## [Objective]
Compile every line that includes the word "scene".
════════════════
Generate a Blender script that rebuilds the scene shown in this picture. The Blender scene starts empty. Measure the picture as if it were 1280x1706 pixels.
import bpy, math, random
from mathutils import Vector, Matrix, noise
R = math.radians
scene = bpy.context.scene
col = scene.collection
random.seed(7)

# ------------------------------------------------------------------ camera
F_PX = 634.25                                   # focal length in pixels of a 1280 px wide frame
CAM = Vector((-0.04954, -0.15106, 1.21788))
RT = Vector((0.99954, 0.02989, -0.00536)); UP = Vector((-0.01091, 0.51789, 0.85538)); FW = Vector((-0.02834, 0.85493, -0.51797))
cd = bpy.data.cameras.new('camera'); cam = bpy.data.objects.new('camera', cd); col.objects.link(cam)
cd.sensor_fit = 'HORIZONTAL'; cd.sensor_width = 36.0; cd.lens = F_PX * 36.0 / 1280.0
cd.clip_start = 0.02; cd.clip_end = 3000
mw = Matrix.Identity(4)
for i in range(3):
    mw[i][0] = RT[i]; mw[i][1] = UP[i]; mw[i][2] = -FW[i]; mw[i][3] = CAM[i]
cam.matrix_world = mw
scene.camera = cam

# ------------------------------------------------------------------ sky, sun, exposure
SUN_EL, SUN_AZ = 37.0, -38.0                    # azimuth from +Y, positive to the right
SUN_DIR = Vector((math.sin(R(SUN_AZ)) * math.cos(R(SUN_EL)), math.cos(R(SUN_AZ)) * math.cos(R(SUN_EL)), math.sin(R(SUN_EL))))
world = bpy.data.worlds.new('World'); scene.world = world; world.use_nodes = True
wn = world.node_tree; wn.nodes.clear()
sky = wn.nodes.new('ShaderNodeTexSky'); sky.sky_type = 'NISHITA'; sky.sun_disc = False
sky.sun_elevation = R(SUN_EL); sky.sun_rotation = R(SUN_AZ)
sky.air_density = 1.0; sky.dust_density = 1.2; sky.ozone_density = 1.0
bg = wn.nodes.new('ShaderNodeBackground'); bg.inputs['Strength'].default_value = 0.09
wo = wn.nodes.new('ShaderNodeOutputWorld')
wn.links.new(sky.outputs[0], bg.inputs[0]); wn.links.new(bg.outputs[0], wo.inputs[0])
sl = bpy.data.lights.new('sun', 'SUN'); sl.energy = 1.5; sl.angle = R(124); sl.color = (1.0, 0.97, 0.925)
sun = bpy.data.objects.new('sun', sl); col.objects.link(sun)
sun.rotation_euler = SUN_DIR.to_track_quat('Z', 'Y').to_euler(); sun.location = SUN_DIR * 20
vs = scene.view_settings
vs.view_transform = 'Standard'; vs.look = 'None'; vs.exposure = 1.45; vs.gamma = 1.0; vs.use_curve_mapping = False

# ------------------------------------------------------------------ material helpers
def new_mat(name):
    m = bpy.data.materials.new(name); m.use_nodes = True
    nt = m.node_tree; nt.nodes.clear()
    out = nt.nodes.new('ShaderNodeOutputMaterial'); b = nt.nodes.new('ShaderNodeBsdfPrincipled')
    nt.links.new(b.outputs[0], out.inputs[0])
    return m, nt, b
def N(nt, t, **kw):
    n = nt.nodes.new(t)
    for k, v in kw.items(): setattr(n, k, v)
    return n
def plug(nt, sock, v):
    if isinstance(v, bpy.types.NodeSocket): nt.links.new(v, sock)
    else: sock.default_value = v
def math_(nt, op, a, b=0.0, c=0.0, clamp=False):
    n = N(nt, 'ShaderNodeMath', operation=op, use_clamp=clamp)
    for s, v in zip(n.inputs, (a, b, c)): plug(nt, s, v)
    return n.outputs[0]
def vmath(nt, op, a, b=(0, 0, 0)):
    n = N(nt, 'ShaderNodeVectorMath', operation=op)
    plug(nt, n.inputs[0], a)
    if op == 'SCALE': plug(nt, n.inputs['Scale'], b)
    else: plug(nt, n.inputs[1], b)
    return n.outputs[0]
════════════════
## [Correct answer]
Generate a Blender script that rebuilds the scene shown in this picture. The Blender scene starts empty. Measure the picture as if it were 1280x1706 pixels.
scene = bpy.context.scene
col = scene.collection
scene.camera = cam
world = bpy.data.worlds.new('World'); scene.world = world; world.use_nodes = True
vs = scene.view_settings